* [What the task asks]: Each line that holds the word "from" counts once. Give the total number of such lines and nothing else.
+++ Data for this exercise +++
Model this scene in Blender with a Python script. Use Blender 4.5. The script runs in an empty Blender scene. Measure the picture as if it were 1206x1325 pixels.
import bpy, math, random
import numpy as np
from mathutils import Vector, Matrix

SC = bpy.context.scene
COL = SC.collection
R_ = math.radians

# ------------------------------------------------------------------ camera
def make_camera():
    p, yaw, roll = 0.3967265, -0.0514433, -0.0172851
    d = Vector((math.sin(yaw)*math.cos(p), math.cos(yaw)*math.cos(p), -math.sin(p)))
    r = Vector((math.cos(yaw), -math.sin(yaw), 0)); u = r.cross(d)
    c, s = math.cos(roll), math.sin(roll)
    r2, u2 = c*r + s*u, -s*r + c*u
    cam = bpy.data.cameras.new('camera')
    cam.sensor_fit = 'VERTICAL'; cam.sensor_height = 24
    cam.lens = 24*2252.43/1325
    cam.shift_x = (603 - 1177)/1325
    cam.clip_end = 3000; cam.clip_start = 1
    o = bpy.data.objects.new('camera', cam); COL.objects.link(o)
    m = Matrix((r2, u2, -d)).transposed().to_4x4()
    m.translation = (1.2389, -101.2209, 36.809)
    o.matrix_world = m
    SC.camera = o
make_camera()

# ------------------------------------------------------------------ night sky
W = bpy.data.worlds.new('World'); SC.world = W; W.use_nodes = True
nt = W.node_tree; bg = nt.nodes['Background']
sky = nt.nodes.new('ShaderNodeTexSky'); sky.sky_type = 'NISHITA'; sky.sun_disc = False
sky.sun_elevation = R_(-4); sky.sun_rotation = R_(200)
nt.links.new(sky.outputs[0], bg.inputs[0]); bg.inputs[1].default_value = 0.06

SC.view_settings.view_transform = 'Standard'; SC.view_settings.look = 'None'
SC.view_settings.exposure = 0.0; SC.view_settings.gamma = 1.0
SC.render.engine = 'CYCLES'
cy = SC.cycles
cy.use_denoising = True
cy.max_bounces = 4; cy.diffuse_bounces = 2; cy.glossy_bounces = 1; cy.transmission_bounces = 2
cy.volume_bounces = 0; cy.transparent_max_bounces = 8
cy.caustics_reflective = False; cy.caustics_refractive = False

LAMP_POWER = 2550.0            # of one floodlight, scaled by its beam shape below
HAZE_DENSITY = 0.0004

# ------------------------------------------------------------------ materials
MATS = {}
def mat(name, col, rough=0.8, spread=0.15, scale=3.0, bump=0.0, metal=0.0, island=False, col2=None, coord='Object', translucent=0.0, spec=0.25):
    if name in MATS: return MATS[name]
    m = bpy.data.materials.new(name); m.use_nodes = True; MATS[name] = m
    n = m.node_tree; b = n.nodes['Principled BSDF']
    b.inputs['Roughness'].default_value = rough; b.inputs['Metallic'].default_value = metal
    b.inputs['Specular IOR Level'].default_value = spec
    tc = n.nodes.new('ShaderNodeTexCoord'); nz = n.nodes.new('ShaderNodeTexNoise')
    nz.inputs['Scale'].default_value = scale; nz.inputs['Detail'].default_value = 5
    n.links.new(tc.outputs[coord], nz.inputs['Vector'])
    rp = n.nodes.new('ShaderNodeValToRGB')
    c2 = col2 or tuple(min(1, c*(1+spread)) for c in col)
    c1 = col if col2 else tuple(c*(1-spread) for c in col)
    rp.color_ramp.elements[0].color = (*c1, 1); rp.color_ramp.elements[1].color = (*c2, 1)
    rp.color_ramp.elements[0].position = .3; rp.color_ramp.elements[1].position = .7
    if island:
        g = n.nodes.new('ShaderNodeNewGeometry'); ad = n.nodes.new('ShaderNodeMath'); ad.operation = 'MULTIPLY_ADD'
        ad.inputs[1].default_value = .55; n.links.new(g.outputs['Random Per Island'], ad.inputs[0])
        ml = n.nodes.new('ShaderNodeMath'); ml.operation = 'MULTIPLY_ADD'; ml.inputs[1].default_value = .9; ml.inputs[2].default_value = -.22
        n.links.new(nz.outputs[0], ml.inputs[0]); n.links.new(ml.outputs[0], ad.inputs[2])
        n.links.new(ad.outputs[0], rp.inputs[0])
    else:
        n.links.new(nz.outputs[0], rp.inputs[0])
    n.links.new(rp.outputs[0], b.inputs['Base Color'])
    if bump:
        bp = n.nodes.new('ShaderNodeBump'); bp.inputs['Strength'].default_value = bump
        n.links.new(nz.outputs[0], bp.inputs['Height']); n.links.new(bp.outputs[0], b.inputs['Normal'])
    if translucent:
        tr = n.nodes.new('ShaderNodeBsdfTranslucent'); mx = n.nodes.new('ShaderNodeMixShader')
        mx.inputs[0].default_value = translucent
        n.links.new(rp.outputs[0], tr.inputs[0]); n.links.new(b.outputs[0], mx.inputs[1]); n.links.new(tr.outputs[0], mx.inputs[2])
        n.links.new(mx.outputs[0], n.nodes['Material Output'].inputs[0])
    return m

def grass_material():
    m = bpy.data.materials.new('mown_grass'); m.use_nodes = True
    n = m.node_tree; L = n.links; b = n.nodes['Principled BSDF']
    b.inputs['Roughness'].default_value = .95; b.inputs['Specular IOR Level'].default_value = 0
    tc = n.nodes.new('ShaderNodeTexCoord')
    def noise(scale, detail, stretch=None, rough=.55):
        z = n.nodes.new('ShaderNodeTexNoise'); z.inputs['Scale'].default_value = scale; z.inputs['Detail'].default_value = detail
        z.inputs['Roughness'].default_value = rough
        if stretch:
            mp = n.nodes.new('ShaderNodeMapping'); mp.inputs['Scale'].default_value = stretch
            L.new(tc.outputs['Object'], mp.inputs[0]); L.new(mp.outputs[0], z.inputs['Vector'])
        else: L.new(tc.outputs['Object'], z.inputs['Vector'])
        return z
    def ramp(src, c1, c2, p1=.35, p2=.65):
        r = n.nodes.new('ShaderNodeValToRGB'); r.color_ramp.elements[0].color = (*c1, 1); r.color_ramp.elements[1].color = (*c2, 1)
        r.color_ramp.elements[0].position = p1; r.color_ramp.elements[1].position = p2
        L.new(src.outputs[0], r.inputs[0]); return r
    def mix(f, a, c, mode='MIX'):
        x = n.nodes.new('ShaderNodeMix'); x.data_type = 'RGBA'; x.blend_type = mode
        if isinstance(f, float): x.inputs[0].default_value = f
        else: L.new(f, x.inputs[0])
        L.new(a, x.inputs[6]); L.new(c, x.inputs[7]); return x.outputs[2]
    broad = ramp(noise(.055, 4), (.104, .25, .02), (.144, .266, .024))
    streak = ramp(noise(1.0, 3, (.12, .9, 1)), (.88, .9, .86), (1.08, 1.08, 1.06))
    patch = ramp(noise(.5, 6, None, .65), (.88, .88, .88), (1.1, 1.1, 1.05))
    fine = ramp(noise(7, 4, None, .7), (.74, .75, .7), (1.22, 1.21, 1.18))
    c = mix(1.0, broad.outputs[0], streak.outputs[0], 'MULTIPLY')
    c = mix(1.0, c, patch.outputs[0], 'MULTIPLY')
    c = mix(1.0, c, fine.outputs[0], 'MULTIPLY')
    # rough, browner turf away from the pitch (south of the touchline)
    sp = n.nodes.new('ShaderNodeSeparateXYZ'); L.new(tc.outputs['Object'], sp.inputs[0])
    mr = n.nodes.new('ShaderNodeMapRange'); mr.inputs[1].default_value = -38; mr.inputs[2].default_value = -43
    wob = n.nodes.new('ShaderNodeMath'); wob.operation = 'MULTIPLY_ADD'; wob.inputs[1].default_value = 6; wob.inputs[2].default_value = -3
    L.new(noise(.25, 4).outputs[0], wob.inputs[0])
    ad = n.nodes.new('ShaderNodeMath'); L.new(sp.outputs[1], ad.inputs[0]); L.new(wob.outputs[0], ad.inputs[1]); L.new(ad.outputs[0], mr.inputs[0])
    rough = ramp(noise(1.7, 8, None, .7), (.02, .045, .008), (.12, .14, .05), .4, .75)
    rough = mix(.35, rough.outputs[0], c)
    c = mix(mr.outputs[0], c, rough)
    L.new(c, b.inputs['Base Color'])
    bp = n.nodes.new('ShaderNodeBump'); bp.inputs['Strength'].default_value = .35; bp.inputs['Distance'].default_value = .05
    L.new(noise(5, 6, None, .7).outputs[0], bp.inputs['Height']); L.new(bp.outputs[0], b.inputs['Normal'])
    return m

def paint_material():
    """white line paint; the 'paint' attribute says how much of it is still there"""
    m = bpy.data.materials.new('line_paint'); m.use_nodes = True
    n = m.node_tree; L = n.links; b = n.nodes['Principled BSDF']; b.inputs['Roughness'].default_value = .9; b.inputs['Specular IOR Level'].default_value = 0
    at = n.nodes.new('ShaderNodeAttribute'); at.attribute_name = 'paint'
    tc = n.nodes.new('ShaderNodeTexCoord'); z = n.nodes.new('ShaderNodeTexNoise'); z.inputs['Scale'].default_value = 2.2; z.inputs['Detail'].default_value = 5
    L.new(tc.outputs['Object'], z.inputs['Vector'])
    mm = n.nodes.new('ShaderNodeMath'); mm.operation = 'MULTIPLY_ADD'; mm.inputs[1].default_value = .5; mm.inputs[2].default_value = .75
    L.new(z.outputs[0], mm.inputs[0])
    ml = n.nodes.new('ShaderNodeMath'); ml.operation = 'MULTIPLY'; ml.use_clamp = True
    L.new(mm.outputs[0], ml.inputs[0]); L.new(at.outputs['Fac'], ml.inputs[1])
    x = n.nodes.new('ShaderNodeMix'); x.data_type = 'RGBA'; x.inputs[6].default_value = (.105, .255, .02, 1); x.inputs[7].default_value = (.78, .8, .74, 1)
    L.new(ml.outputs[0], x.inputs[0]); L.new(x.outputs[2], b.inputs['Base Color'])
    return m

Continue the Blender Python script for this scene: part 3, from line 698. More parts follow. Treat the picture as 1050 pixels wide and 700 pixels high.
+++
* [Exercise response]: 3